A esses, eu digo: sou mimado, sim, com orgulho! Porque me deram mimo, carinho e afecto, pude ter uma infância feliz, com pessoas que tinham tempo para me amar e que tinham dinheiro para me sustentar, me educar e me dar saúde. Pude brincar e pude sonhar… Tive tempo para estudar e tive tempo para pensar! Aos seis anos não tive de ir trabalhar para ajudar no sustento da família. Não tive que andar quilómetros à chuva, sem sapatos, para ir à escola. Não tive que comer um pão e meia sardinha como almoço… E não tive que roubar nem me tiveram que transaccionar (houve tempos em que isso aconteceu e há distâncias em que isso ainda acontece…). E não me estragaram…

Olhemos, então, para os factos: somos a única espécie animal que conseguiu manipular a sua própria esperança média de vida e que consegue controlar a sua reprodução. Somos também a única que consegui prolongar a infância (no sentido de alargar o período de aprendizagem e formação dos mais novos), fazendo um investimento no futuro, e somos a que mais cuida do outro, em particular, daqueles que mais precisam (e que sozinhos pereceriam) como os velhos, as crianças e os deficientes. O nosso instinto de sobrevivência e a nossa inteligência determinaram que quiséssemos melhorar continuamente as nossas condições de vida, e as condições de vida dos que nos rodeiam. Eis um traço da humanidade: o querer sempre mais e melhor. Ou, por outras palavras, o perpétuo aumento do mimo para todos! 

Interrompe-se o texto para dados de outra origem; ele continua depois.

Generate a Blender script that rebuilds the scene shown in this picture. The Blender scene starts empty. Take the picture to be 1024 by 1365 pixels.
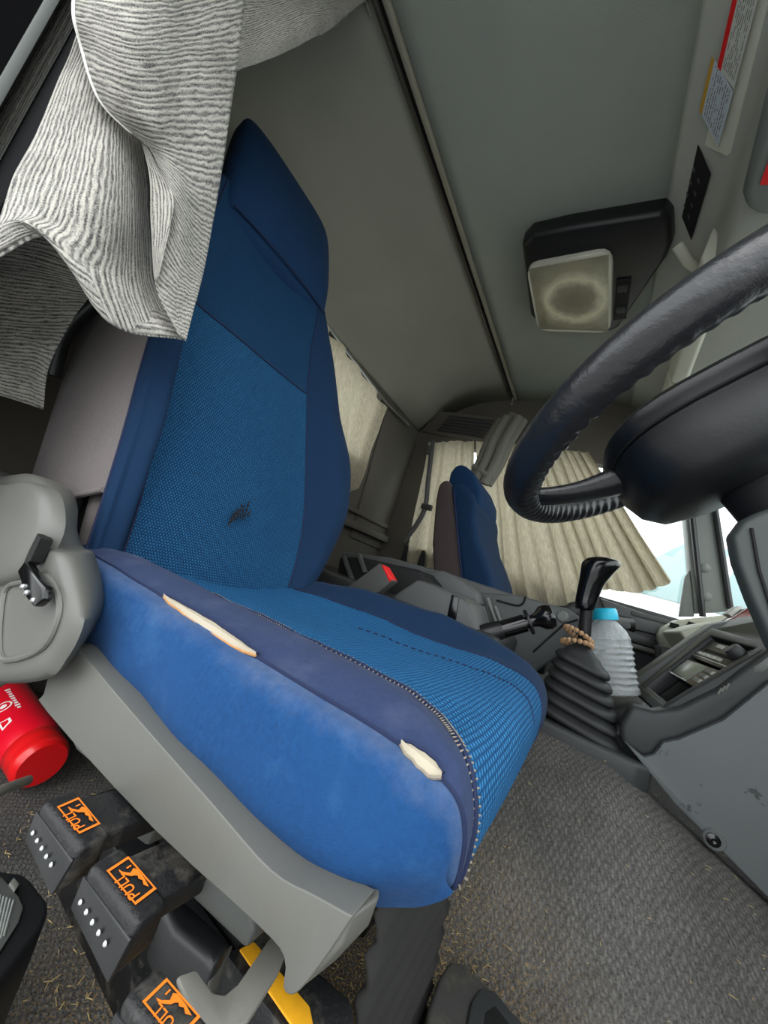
import bpy, bmesh, math, random
import numpy as np
from mathutils import Vector, Matrix, noise
random.seed(7); np.random.seed(7)
sc = bpy.context.scene
COL = sc.collection
# ------------------------------------------------------------------ camera
# world: X runs from the driver's door to the passenger's door, Y to the rear of the cab, Z up, metres
FPX, PX0, PY0 = 490.0, 512.0, 682.5
CAM = Vector((0.0, 0.0, 0.55))
def _axes(vx=(788, 842), roll=18.5):
    a = np.array([vx[0]-PX0, vx[1]-PY0, FPX]); a /= np.linalg.norm(a)
    s, c = math.sin(math.radians(roll)), math.cos(math.radians(roll))
    D = -FPX*a[2]/(s*a[0]-c*a[1])
    z = np.array([D*s, -D*c, FPX]); z = z if D > 0 else -z
    z /= np.linalg.norm(z)
    return np.array([a, np.cross(z, a), z])
RR = _axes()
right, down, fwd = [Vector(RR[:, i]) for i in range(3)]
cd = bpy.data.cameras.new('camera'); cam = bpy.data.objects.new('camera', cd); COL.objects.link(cam)
cd.sensor_fit = 'HORIZONTAL'; cd.sensor_width = 36; cd.lens = 36*FPX/1024; cd.clip_start = .01; cd.clip_end = 200
mw = Matrix.Identity(4)
for i, v in enumerate((right, -down, -fwd)):
    for j in range(3): mw[j][i] = v[j]
mw.translation = CAM
cam.matrix_world = mw
sc.camera = cam
def at(px, py, x=None, y=None, z=None, p0=None, n=None):
    """the point of the cab seen at a pixel of the photo, on a given plane"""
    d = Vector(RR @ np.array([px-PX0, py-PY0, FPX]))
    if x is not None: n, p0 = Vector((1, 0, 0)), Vector((x, 0, 0))
    elif y is not None: n, p0 = Vector((0, 1, 0)), Vector((0, y, 0))
    elif z is not None: n, p0 = Vector((0, 0, 1)), Vector((0, 0, z))
    return CAM + d*((Vector(p0)-CAM).dot(Vector(n))/d.dot(Vector(n)))
# ------------------------------------------------------------------ world, light, exposure
wd = bpy.data.worlds.new('overcast_sky'); sc.world = wd; wd.use_nodes = True
bg = wd.node_tree.nodes['Background']; bg.inputs[0].default_value = (.93, .97, 1, 1); bg.inputs[1].default_value = 2.4
sun = bpy.data.lights.new('sun', 'SUN'); sun.energy = .6; sun.angle = math.radians(40); sun.color = (1, .97, .92)
so = bpy.data.objects.new('sun', sun); COL.objects.link(so)
so.rotation_euler = Vector((1.0, .25, -1.1)).to_track_quat('-Z', 'Y').to_euler()
vs = sc.view_settings
vs.view_transform = 'Standard'; vs.look = 'None'; vs.gamma = 1; vs.use_curve_mapping = False; vs.exposure = 0.4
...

Renegar este sentido de melhoria contínua das condições de vida, renegar este sentido crescente do mimo é, no fundo, renegar a própria condição humana. A verdade (que alguns parece precisarem de aprender) é que é com o mimo que podemos crescer como seres humanos, que podemos florescer, e criar um mundo melhor.

O eu ter crescido com expectativas de um futuro melhor, com menos agruras, é uma consequência do mimo, é um sinal de progresso. Ter que quebrar esse sentido é, então, o signo do retrocesso! E assim fica claro: os que esse sentido criticam, só podem ser apóstolos do retrocesso (ou servis de uma qualquer Senhoria…). E tudo isto em nome de uma ideologia que apenas protege a realidade que os dados nos mostram: que o mundo, ao mesmo tempo que se torna mais rico também se tornou mais desigual, de tal forma que uma pequeníssima minoria (essa sim, verdadeiramente estragada com mimos) tem uma cada vez maior percentagem do rendimento global. E só por isso é que já começa a não chegar para todos…

Mas escutemos as canções e lembremo-nos que “há princípios e valores, há sonhos e há amores, que sempre irão abrir caminhos” e façamos com que os apóstolos do retrocesso não sejam suficientes para contrariar o sentido da humanidade. Mais a mais, eles continuamente esquecem-se que a poesia é quem mais ordena e que é o sonho que comanda a vida e ”que sempre que um homem sonha, o mundo pula e avança como bola colorida por entre as mãos de uma criança”.